Thursday, July 2, 2009

Violence Unsilenced

I don't know if it's incredibly scary or really really brave, but I did something out of character.

I took a subject which (until the end of the year) I had never spoken about and not only published it on my blog, but submitted it to Violence Unsilenced. This was months ago though and I had completely forgotten about it until yesterday when I received an email saying it was my turn to have my story featured. You can go there and read it if you want to.

This all started after I had some very intense and surprising internal reactions to writing this post. Not because I was in denial about it, but because writing it all down at one time, in one place, made it so plain to see that it was something serious. All these years I had brushed it off as not being anything to worry about. Perhaps the individual memories weren't noteworthy, but together they had weight... they were heavy... and WHILE SCARY or possibly really really brave, saying something was the turning point for me!

Blogging and putting yourself out there in a public forum is difficult. You run the risk of people misinterpreting what you say... Of people who don't know you (and actually people who DO know you) judging you... This is my worst fear and yet strangely blogging/writing is SO SO cathartic for me. I take all these heavy thoughts and burdens and I release them to the universe. Plus, for me, I find my biggest motivation in life is to connect and share with others. I probably go about it a bit passive aggressive by blogging, being all quasi anonymous and all... but oh well.

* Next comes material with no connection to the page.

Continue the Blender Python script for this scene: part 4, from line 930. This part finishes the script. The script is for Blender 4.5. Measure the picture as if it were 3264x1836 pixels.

I know what my intention is. I try SO very hard to be the best I can be. To be kind. To be thoughtful. To know I DON'T KNOW the fully story of those that I encounter. To treat others how I want to be treated. Ultimately you can't please everyone, but I keep putting it out there anyways. Sometimes you just gotta take a chance, ya know?

2 comments:

Mojo July 2, 2009 at 7:17 AM  

"Scary" and "brave" are always two sides of the same coin. Your story needed telling, for you and for others. Telling it takes a lot of guts. And as someone once told me, "It's not courage if you're not terrified".

Good on ya. I got there before anybody had commented and by the time I was finished typing, three other people had already left comments. So in case you were still wondering, yeah... it counts.

Michael Horvath July 2, 2009 at 8:25 AM  

I understand completely aboout striving to be the best person I can be - a good person and one who does the right and just things. It's not easy. Surprisingly to me I found that my blog has touched others in a way I would never have guessed. God's way of working through me I guess.